In the rest of the book, Turner captures the American spirit by bringing out the ministries of Phoebe Palmer, the early Methodist preachers such as Peter Cartwright, and the ministry of D.L.  Moody, and the dispensationalism of Scofield and Darby.  Turner is perceptive in bringing out the fact that Moody was as much concerned with the organization and financial state of the revivals he held as he was the spiritual lessons he taught.  He also brings out the popular character of Methodist converters because of the individual nature of their spirituality and the interest in bringing faith to the masses. 

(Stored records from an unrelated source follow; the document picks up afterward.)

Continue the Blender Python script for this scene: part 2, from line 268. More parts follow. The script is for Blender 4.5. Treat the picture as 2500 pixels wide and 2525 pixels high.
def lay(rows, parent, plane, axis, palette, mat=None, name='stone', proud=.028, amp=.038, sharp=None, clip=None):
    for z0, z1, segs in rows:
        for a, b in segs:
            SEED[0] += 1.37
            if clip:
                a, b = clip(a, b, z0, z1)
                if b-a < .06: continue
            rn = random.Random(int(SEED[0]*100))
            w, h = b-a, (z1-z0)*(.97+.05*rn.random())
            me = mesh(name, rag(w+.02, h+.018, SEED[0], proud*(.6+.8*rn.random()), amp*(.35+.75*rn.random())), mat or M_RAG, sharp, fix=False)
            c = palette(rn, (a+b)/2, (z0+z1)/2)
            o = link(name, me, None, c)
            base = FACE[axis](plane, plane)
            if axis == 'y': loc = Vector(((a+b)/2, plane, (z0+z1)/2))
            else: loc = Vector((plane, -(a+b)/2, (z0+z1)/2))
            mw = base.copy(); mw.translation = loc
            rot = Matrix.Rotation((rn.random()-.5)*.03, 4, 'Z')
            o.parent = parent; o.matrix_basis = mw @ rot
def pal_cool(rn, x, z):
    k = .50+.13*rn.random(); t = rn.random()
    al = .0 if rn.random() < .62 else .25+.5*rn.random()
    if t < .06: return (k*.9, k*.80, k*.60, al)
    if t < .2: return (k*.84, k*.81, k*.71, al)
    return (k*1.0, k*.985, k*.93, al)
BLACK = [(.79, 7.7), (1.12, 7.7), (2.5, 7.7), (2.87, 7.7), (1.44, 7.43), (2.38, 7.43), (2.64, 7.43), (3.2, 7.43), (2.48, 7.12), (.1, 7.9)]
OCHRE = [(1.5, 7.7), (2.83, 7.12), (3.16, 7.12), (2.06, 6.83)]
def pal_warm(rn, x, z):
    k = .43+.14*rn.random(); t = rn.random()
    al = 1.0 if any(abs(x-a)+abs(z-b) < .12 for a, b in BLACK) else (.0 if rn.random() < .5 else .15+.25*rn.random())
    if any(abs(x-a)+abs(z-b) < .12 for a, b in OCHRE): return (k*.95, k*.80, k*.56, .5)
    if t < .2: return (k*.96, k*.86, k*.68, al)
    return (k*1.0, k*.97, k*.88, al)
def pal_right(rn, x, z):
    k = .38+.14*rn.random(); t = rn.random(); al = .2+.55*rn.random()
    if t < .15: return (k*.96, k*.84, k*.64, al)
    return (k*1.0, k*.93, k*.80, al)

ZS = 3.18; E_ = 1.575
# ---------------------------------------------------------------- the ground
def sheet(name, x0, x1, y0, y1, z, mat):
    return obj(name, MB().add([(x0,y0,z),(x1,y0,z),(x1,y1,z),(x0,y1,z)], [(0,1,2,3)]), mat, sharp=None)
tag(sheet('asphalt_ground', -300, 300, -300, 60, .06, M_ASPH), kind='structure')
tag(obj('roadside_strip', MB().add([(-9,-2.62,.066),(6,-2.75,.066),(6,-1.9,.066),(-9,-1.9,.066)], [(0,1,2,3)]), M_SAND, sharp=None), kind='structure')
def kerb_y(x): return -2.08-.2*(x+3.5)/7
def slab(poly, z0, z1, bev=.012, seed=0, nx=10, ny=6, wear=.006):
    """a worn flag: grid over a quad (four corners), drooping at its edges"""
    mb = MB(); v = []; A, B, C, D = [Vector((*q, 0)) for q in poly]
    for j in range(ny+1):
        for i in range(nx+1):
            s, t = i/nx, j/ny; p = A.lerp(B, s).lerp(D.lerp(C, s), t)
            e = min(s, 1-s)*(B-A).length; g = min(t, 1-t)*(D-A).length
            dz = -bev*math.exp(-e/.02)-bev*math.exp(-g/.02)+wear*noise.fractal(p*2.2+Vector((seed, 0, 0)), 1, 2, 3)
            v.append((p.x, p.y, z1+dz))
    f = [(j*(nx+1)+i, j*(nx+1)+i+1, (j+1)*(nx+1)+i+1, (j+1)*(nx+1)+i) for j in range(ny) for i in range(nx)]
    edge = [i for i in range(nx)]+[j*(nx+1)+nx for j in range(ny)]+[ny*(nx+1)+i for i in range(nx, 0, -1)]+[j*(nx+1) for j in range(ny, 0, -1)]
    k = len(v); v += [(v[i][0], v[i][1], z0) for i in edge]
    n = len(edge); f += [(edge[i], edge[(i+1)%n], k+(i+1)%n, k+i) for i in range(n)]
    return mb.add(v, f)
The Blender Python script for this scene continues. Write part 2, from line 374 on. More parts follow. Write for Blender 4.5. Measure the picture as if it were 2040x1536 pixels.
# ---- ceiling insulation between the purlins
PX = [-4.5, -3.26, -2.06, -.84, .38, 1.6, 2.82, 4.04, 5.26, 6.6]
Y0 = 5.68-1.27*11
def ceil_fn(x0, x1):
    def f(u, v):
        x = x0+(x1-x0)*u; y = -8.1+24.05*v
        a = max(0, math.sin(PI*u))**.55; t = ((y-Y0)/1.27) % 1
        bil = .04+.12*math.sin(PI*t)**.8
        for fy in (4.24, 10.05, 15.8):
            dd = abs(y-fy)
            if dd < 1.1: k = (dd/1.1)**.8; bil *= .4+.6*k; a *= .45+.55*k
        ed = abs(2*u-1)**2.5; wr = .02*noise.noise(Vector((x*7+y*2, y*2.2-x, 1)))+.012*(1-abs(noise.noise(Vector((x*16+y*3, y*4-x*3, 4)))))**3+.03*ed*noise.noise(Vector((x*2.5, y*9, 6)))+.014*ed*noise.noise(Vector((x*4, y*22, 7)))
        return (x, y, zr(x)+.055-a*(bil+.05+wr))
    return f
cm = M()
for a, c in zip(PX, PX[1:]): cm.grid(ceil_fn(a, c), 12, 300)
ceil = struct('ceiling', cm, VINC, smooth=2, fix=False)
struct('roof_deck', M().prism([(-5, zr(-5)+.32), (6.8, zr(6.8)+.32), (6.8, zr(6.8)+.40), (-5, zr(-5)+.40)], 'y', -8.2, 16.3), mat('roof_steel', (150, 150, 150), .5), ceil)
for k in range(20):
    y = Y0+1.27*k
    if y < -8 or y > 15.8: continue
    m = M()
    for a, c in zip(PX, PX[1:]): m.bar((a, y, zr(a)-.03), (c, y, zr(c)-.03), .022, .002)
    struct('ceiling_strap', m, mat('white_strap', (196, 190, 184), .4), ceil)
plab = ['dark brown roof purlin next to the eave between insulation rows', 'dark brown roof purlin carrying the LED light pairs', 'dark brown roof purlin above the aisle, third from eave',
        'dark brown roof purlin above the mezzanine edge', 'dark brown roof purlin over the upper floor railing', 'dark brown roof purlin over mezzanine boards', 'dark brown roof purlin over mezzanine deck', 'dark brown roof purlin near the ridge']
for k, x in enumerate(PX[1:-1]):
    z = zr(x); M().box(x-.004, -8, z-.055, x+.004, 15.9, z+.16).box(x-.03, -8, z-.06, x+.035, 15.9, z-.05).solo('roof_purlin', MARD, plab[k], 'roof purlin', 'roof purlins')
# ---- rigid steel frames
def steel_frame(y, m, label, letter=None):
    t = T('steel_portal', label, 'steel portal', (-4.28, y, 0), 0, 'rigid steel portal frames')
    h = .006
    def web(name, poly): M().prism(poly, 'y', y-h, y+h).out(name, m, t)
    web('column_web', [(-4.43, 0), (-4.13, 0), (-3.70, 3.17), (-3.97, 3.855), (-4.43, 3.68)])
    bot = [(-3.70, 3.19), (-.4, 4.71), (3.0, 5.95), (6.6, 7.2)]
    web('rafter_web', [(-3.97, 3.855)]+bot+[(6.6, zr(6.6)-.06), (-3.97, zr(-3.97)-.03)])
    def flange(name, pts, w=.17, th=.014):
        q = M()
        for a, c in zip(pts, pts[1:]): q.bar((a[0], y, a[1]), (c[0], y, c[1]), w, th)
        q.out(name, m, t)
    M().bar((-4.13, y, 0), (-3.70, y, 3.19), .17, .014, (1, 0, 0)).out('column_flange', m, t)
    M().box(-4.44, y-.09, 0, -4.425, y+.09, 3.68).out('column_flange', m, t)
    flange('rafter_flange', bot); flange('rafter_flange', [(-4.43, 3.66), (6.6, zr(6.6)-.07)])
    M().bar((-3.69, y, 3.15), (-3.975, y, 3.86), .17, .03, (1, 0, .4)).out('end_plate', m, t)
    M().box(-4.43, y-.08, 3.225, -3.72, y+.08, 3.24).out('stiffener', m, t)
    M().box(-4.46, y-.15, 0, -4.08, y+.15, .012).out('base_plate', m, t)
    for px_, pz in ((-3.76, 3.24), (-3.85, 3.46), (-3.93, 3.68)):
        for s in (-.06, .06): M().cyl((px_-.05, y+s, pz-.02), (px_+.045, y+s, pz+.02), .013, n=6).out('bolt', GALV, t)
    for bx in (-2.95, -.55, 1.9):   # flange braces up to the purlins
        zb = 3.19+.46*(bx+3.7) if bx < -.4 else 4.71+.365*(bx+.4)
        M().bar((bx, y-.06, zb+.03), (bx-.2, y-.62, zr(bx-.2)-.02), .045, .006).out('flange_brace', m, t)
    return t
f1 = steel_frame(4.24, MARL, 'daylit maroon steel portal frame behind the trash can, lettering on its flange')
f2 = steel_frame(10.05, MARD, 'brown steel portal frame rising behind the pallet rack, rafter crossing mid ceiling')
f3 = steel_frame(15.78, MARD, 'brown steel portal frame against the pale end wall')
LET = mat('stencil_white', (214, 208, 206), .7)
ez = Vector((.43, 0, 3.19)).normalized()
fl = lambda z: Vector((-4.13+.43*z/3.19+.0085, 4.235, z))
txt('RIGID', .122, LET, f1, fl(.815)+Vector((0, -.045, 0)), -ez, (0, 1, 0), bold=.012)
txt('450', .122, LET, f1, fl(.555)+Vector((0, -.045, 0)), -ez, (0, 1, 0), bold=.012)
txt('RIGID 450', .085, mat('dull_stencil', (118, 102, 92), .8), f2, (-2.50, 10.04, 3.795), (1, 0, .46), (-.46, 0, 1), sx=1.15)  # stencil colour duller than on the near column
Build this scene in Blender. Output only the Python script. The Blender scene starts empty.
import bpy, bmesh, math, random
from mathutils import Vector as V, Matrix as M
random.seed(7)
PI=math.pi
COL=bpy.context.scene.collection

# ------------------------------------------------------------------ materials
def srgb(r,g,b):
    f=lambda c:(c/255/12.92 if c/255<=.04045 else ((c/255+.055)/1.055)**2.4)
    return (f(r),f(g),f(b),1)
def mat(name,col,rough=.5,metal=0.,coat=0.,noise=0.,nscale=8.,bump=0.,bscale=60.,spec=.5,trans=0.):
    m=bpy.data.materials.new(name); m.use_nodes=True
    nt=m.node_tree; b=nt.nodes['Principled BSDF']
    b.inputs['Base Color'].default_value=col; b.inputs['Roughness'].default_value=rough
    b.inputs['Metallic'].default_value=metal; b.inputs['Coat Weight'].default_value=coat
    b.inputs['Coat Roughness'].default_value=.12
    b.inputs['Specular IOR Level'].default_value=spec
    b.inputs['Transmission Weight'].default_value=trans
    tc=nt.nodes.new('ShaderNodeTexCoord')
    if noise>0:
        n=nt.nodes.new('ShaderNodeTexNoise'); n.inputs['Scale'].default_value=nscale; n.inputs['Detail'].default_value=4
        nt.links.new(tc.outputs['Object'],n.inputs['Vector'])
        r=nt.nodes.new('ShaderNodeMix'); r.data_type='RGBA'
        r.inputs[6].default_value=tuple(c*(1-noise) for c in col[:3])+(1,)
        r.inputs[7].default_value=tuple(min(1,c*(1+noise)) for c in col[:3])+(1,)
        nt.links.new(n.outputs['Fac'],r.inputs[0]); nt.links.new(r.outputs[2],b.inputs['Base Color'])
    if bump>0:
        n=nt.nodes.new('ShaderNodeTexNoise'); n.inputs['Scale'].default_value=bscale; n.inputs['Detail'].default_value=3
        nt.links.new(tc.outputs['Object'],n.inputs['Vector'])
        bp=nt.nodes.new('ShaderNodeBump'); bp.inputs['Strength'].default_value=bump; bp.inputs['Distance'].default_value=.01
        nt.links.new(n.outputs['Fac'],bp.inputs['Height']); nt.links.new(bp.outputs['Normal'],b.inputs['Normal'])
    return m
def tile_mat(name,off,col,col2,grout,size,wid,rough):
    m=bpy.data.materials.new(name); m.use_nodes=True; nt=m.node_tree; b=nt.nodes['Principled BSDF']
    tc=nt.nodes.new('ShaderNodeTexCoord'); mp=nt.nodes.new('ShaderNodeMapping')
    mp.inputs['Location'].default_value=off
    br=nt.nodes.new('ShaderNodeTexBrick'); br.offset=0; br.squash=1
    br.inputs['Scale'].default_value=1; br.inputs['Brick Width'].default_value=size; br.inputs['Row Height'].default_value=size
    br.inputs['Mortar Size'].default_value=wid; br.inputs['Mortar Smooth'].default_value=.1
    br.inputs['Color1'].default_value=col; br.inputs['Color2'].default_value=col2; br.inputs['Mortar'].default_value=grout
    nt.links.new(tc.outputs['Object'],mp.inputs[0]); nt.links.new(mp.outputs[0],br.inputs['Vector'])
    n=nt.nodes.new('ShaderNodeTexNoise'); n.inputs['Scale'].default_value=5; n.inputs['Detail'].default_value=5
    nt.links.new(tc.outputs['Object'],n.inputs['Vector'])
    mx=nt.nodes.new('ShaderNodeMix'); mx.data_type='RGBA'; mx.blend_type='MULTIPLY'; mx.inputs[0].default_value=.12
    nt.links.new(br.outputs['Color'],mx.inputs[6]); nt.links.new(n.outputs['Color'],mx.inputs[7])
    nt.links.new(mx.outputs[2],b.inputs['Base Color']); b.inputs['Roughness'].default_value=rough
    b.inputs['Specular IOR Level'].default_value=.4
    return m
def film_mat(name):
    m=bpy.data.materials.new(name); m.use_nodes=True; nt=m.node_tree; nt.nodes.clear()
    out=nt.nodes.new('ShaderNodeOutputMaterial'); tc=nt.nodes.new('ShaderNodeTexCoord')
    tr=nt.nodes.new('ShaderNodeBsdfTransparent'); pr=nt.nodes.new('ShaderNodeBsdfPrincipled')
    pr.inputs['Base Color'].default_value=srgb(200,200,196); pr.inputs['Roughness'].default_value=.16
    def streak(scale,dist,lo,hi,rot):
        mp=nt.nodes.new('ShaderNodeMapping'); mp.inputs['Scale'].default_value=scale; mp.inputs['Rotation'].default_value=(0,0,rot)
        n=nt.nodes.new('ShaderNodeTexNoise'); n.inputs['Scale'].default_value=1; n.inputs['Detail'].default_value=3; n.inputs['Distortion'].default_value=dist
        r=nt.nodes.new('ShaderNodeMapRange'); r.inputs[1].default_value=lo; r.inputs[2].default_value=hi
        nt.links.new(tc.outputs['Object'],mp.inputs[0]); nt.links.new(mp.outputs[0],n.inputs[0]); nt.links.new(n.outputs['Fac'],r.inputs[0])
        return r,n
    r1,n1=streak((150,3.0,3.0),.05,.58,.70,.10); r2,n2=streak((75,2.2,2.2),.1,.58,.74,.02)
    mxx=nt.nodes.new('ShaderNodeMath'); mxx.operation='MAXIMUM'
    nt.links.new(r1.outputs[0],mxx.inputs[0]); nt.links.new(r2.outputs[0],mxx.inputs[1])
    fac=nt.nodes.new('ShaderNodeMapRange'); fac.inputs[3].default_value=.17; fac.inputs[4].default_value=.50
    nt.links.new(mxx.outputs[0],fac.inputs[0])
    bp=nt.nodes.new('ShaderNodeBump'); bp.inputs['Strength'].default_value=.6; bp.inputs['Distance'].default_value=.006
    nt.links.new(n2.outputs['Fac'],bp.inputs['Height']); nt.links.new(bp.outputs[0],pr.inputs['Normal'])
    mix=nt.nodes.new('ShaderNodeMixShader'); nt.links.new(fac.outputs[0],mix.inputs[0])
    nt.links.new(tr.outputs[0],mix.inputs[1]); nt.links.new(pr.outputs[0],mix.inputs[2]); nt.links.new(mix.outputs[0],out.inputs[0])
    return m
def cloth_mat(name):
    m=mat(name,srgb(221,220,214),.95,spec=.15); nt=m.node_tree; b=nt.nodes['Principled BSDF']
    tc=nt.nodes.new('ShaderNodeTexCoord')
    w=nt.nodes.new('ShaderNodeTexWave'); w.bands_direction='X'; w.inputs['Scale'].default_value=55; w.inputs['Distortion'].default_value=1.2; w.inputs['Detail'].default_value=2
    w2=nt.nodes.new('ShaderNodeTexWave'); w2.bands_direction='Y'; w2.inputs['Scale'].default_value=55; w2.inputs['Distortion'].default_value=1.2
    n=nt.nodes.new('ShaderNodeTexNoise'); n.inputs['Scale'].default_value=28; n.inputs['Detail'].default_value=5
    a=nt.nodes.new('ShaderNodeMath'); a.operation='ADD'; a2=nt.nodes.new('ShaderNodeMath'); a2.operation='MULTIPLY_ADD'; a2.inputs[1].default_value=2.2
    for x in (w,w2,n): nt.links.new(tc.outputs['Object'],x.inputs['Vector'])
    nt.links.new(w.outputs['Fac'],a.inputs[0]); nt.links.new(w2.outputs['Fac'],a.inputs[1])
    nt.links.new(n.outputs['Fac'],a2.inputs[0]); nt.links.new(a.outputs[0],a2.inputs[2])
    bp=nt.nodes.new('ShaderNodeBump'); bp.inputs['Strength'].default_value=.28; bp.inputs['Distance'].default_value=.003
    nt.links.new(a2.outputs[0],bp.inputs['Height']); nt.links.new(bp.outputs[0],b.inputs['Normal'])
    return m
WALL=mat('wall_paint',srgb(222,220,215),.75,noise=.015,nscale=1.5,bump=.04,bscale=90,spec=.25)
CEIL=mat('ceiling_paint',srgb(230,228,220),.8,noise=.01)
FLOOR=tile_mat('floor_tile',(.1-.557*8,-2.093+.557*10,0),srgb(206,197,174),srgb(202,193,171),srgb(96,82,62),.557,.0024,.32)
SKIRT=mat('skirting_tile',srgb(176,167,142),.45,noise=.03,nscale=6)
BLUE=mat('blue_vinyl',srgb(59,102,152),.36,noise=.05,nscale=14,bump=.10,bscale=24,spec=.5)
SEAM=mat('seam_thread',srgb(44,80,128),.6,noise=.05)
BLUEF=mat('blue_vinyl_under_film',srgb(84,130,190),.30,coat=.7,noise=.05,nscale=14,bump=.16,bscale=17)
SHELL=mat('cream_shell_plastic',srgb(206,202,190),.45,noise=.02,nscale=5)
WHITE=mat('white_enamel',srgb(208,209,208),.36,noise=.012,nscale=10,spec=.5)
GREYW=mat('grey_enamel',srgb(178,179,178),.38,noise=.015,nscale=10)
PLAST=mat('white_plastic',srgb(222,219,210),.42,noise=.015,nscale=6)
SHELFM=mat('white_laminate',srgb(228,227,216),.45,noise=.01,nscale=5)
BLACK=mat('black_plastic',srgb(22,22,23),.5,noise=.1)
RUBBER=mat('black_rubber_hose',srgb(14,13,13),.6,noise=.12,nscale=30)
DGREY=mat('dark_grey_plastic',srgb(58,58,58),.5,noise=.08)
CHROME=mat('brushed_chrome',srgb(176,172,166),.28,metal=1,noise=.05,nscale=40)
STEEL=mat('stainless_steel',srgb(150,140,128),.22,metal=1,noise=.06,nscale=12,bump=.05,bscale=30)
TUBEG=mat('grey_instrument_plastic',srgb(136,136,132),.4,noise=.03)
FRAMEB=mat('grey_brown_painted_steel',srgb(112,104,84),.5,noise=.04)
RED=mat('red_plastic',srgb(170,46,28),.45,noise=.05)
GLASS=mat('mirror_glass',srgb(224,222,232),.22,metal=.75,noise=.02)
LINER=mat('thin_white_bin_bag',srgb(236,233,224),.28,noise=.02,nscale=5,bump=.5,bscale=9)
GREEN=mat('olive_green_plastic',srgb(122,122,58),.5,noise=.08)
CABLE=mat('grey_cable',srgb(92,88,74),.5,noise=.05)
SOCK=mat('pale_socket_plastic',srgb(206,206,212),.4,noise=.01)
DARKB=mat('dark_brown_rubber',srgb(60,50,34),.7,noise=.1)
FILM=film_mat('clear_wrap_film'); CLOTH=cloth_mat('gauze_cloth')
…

Yet, I think also that Turner is prone to mischaracterizations throughout the book.  He posits correctly that John Wesley was in adamant opposition to the predestination of such preachers such as Whitefield, but fails to mention that Wesley’s theology of justification and redemption was just a hair’s breadth away from Calvin’s.  They agreed in much of what taught, differed in a  few major lines of theological inquiry.  Secondly, Turner says this about Calvin, “Calvin developed a new spin on God, a spiritual thinking about faith, sin, and Christianity that emphasized the doctrines of God’s sovereignty, predestination, and limited atonement, and the supreme authority of the Holy Scriptures” (16).  All these points are true but they are lacking in elaboration because a major significant part of Calvin’s work, especially all over the pages of the Institutes is his view on the power of the Holy Spirit.  Further, although Calvin did make arguments in favor of limited atonement, this was not one of his central and significant tenets in his writings.

With wit and history at his side, Matthew Turner puts out a work in describing God and the American people that is both amusing and illuminating.  I know you will find some things to agree with, disagree with, and ultimately to learn how God has shown up in the mess of countless people who followed him throughout the ages.


Thanks to Jericho Books and PRISM( Evangelicals for Social Action) for the copy of this book in exchange for an honest review.